_DATASET EXTRACT_
--------------------------------
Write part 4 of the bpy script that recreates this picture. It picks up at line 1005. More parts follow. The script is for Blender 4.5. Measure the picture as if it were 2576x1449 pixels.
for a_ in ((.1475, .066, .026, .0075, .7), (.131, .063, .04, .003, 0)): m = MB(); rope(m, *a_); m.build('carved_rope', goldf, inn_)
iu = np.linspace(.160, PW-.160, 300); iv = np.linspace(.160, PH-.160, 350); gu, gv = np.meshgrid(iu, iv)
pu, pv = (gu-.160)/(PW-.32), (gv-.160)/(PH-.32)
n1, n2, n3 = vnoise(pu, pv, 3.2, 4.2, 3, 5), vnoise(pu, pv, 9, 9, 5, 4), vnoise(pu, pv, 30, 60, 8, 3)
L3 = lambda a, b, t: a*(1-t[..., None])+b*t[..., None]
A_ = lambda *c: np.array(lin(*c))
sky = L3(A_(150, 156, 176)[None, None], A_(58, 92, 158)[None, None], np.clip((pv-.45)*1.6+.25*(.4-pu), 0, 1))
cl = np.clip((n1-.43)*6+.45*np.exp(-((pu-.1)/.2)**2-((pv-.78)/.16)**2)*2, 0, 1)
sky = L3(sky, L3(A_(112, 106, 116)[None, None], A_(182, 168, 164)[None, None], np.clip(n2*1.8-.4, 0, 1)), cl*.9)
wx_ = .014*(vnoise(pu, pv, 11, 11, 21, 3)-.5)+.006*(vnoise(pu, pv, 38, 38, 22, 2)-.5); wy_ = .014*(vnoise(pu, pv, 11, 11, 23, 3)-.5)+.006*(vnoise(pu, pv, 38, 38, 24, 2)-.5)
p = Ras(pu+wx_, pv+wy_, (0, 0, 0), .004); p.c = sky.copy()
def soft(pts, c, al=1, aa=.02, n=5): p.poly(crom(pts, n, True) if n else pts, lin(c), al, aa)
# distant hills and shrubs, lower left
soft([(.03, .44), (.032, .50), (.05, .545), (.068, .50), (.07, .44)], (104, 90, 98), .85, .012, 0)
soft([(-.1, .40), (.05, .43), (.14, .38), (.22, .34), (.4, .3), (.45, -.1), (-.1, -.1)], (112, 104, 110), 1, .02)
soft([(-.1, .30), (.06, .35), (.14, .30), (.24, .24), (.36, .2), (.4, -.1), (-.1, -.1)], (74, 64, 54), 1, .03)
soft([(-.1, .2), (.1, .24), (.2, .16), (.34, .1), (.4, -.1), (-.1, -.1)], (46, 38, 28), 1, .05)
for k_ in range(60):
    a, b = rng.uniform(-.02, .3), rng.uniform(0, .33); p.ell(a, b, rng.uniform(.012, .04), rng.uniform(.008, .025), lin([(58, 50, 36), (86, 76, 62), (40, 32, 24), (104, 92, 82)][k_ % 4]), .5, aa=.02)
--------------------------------
_WHAT YOU SHOULD DO_
Print all the data exactly.

_EXERCISE OUTPUT_
Write part 4 of the bpy script that recreates this picture. It picks up at line 1005. More parts follow. The script is for Blender 4.5. Measure the picture as if it were 2576x1449 pixels.
for a_ in ((.1475, .066, .026, .0075, .7), (.131, .063, .04, .003, 0)): m = MB(); rope(m, *a_); m.build('carved_rope', goldf, inn_)
iu = np.linspace(.160, PW-.160, 300); iv = np.linspace(.160, PH-.160, 350); gu, gv = np.meshgrid(iu, iv)
pu, pv = (gu-.160)/(PW-.32), (gv-.160)/(PH-.32)
n1, n2, n3 = vnoise(pu, pv, 3.2, 4.2, 3, 5), vnoise(pu, pv, 9, 9, 5, 4), vnoise(pu, pv, 30, 60, 8, 3)
L3 = lambda a, b, t: a*(1-t[..., None])+b*t[..., None]
A_ = lambda *c: np.array(lin(*c))
sky = L3(A_(150, 156, 176)[None, None], A_(58, 92, 158)[None, None], np.clip((pv-.45)*1.6+.25*(.4-pu), 0, 1))
cl = np.clip((n1-.43)*6+.45*np.exp(-((pu-.1)/.2)**2-((pv-.78)/.16)**2)*2, 0, 1)
sky = L3(sky, L3(A_(112, 106, 116)[None, None], A_(182, 168, 164)[None, None], np.clip(n2*1.8-.4, 0, 1)), cl*.9)
wx_ = .014*(vnoise(pu, pv, 11, 11, 21, 3)-.5)+.006*(vnoise(pu, pv, 38, 38, 22, 2)-.5); wy_ = .014*(vnoise(pu, pv, 11, 11, 23, 3)-.5)+.006*(vnoise(pu, pv, 38, 38, 24, 2)-.5)
p = Ras(pu+wx_, pv+wy_, (0, 0, 0), .004); p.c = sky.copy()
def soft(pts, c, al=1, aa=.02, n=5): p.poly(crom(pts, n, True) if n else pts, lin(c), al, aa)
# distant hills and shrubs, lower left
soft([(.03, .44), (.032, .50), (.05, .545), (.068, .50), (.07, .44)], (104, 90, 98), .85, .012, 0)
soft([(-.1, .40), (.05, .43), (.14, .38), (.22, .34), (.4, .3), (.45, -.1), (-.1, -.1)], (112, 104, 110), 1, .02)
soft([(-.1, .30), (.06, .35), (.14, .30), (.24, .24), (.36, .2), (.4, -.1), (-.1, -.1)], (74, 64, 54), 1, .03)
soft([(-.1, .2), (.1, .24), (.2, .16), (.34, .1), (.4, -.1), (-.1, -.1)], (46, 38, 28), 1, .05)
for k_ in range(60):
    a, b = rng.uniform(-.02, .3), rng.uniform(0, .33); p.ell(a, b, rng.uniform(.012, .04), rng.uniform(.008, .025), lin([(58, 50, 36), (86, 76, 62), (40, 32, 24), (104, 92, 82)][k_ % 4]), .5, aa=.02)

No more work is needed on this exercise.